20 de abril de 2015

Sobre ter a alma cheia de solidão



Já faz muito tempo que essa cidade não é a mesma. Logo eu, que vivia a caminhar pelas ruas desertas segurando o meu velho e bom copo de uísque na mão, percebi de imediato que elas estavam um pouco tortas e sem direção. Não é algo normal parar no meio da solidão e perguntar: "ei, tem alguém aí?". Não é normal porque você já sabe a resposta. Não é normal porque você está tentando sabotá-la com o pensamento de que o dia sempre cura as dores que a noite deixou. Mas não é bem assim.

Já faz muito tempo que venho tentando te dizer algumas palavras meio sem jeito e meio sem nexo. Procuro a coragem num gole de vodka, mas quando consigo retê-la, a engulo junto com toda aquela bebida. Talvez você não tenha percebido, mas ontem a noite enquanto você dormia, os sinos badalaram exatamente a meia noite. O som foi tão estridente quanto o barulho do silêncio que carrego aqui dentro.
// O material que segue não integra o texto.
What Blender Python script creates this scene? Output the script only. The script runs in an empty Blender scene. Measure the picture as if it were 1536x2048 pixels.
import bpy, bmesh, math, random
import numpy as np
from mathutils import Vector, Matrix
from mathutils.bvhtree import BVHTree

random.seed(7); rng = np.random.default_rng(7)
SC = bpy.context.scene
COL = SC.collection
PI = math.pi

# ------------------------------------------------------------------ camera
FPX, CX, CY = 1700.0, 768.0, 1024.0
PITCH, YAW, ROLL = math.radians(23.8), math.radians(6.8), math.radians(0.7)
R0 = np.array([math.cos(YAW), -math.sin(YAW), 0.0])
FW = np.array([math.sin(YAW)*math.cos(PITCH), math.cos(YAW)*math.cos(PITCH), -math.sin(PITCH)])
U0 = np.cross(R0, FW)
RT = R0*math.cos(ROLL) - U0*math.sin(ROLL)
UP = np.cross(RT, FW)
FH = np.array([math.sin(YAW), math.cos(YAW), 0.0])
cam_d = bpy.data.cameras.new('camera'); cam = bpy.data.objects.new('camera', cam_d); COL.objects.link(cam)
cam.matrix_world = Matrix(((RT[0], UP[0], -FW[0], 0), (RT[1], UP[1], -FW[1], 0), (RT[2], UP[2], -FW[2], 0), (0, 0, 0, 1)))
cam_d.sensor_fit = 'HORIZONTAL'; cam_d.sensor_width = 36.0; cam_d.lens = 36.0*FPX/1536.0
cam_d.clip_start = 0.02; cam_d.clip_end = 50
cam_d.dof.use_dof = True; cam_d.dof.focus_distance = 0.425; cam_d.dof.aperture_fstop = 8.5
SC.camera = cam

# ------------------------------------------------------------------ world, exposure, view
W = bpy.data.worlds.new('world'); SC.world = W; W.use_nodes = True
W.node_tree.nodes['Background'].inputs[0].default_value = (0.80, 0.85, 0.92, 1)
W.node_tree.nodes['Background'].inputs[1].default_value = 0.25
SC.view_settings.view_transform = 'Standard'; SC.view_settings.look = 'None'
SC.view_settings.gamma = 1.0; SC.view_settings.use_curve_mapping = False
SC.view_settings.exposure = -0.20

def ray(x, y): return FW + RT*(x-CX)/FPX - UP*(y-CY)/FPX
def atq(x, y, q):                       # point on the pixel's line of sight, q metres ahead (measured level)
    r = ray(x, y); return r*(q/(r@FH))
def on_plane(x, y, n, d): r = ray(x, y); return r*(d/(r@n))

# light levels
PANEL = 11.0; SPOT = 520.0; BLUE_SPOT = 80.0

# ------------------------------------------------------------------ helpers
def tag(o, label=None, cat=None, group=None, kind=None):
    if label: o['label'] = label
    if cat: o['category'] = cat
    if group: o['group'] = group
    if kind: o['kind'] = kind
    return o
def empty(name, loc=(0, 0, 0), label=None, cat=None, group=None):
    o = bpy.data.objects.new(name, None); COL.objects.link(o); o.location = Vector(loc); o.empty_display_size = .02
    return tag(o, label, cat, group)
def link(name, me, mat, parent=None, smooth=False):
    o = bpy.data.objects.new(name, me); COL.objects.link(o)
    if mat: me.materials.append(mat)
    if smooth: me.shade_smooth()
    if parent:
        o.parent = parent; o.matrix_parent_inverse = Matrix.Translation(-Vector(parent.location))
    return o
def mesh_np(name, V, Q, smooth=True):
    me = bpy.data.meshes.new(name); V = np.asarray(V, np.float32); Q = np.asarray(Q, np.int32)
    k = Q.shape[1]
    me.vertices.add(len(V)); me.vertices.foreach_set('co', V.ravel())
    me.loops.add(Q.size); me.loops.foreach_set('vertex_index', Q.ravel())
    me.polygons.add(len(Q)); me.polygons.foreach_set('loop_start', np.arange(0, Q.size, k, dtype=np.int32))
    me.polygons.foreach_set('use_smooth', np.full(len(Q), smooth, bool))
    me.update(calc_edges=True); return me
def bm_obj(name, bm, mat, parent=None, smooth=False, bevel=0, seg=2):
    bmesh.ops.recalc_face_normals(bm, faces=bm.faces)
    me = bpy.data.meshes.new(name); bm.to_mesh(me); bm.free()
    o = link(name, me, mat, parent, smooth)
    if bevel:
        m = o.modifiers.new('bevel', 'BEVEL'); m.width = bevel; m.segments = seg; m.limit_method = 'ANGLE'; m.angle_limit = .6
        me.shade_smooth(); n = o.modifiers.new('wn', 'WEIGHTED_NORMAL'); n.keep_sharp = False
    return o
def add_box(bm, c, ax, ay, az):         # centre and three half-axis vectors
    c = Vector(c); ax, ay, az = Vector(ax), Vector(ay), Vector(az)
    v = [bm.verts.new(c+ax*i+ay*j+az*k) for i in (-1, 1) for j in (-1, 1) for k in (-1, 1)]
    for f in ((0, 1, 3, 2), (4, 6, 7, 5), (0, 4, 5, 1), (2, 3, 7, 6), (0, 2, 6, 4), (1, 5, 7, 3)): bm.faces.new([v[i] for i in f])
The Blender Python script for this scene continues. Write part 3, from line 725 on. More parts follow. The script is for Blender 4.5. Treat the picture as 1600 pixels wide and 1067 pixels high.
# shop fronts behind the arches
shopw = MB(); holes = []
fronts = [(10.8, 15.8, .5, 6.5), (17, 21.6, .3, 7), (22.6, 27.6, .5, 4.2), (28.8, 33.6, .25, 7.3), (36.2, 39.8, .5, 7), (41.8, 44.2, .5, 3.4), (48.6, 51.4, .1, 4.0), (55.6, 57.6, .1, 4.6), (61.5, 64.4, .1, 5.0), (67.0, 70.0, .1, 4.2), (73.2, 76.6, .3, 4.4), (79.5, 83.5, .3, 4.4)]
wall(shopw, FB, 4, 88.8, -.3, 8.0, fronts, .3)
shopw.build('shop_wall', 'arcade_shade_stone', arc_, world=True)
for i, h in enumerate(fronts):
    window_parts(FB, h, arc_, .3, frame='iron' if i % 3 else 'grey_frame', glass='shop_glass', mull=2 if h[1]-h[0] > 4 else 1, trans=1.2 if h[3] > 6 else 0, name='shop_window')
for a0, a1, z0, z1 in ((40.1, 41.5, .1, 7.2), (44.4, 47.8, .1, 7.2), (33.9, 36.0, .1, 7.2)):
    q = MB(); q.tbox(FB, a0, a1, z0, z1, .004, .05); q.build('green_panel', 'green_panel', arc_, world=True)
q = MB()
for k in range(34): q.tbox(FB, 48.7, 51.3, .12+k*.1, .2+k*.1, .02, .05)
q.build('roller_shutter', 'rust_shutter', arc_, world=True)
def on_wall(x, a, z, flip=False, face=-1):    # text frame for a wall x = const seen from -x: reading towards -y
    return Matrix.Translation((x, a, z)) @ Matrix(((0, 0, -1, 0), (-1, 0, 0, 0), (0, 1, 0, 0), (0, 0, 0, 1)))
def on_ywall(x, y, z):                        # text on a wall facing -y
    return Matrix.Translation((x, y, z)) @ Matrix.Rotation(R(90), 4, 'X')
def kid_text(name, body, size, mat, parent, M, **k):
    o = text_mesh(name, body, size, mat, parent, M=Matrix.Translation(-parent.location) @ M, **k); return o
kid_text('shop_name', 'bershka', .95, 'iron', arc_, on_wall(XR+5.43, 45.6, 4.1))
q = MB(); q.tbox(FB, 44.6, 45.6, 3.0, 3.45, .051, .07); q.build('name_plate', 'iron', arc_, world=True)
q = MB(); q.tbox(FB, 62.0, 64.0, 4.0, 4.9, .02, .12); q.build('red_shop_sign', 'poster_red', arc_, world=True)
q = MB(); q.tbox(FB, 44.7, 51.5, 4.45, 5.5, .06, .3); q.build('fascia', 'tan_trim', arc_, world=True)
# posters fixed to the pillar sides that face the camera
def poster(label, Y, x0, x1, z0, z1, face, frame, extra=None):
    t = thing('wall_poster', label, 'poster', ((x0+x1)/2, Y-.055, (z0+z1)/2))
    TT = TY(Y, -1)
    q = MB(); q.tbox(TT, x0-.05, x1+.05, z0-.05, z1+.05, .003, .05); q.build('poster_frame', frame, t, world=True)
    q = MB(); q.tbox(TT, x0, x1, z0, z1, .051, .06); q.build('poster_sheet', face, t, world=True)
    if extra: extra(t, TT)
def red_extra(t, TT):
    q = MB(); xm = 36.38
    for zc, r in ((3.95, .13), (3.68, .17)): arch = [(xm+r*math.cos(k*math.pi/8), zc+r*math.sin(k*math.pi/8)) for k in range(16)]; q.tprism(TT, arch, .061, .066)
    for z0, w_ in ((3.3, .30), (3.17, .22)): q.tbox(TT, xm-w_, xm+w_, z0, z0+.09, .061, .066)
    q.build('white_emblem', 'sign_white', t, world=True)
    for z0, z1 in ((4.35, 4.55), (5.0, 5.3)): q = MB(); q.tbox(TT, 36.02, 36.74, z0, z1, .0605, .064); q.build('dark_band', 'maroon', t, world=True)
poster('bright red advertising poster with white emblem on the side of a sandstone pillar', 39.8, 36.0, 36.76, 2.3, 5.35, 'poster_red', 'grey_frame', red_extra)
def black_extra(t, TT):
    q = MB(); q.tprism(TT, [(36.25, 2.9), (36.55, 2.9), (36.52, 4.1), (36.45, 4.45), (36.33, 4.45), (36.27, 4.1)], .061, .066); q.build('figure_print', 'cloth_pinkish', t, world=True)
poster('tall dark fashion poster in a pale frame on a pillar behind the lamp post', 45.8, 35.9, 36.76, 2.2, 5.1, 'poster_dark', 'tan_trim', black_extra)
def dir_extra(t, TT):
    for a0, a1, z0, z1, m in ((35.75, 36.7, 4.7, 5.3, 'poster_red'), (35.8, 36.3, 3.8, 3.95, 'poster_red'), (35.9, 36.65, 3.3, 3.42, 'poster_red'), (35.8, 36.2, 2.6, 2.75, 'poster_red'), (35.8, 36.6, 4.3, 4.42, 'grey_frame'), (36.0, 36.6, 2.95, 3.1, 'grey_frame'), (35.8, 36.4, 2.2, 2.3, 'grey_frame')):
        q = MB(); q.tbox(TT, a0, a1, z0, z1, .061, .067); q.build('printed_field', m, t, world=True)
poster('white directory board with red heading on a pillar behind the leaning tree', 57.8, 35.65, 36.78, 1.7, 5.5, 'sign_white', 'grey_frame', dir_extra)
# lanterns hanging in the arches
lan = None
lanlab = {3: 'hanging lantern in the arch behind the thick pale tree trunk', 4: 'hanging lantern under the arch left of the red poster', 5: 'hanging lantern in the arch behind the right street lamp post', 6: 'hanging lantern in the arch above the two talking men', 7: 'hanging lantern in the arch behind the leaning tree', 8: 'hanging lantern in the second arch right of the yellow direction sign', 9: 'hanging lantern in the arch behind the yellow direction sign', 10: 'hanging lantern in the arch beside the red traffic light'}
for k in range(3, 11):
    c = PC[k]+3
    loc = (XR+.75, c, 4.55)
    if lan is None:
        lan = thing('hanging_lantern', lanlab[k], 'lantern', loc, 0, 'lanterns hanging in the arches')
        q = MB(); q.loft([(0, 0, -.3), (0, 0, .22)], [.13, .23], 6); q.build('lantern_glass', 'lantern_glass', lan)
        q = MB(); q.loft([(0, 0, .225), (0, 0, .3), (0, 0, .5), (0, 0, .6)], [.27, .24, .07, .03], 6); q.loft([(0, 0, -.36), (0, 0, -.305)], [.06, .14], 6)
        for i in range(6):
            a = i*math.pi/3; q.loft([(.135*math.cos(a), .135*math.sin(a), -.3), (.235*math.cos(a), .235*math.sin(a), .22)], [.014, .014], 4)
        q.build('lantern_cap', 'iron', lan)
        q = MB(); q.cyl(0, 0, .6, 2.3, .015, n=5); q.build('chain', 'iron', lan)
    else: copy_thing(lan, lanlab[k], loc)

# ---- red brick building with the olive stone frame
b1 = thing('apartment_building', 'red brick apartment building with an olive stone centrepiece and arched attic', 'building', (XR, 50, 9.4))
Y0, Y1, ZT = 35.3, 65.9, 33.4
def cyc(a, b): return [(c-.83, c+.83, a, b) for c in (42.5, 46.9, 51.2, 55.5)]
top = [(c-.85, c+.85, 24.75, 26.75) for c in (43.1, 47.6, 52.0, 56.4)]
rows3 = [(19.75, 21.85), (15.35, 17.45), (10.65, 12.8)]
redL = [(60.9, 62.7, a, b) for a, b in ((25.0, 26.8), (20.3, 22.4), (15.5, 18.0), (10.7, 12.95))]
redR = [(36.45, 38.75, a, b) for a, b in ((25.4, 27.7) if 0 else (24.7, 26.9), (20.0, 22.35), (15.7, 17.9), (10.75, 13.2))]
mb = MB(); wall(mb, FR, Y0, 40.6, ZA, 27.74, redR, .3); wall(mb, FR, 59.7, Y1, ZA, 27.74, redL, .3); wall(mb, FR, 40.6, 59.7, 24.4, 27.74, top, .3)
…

Mas, assim como eu não consigo acordar para o verdadeiro motivo da vida, você também não acordou.

Já faz muito tempo que o mundo está em chamas, onde as labaredas atravessam vários campos gerais sem previsão de quando irão se apagar. Acredito que elas querem dizer alguma coisa com essa dança que insistem em fazer pelo céu negro da cidade. Talvez sejam as mesmas palavras que venho ensaiando em frente ao meu espelho quebrado que há na parede do meu quarto. Talvez seja apenas um alerta para que eu pare de me preocupar tanto com o passado - ou com o presente - se já nem o meu futuro presta.

Já faz muito tempo que não encaro a vida da maneira correta, sempre arranjo alguma desculpa para tentar fugir dela. Uma vez tentei suicídio, noutra levei um tiro. Nenhuma delas fez com que eu percebesse que os dias passam tão rápidos como num piscar de olhos, tanto é que continuo caminhando nessas ruas tortas e sem direção e mal consigo permanecer em pé nessa eterna rejeição.

Já faz muito tempo que eu vejo tudo se transformando em pó. Primeiro os meus pais, depois a minha mulher. Até o meu filho o tempo levou, sem dó e sem piedade.  Foi pensando nesse meu jeito miserável de ser que o tempo resolveu me punir por tudo o que já fiz até aqui. E o tudo se resume em uma palavra, quatro letras: nada.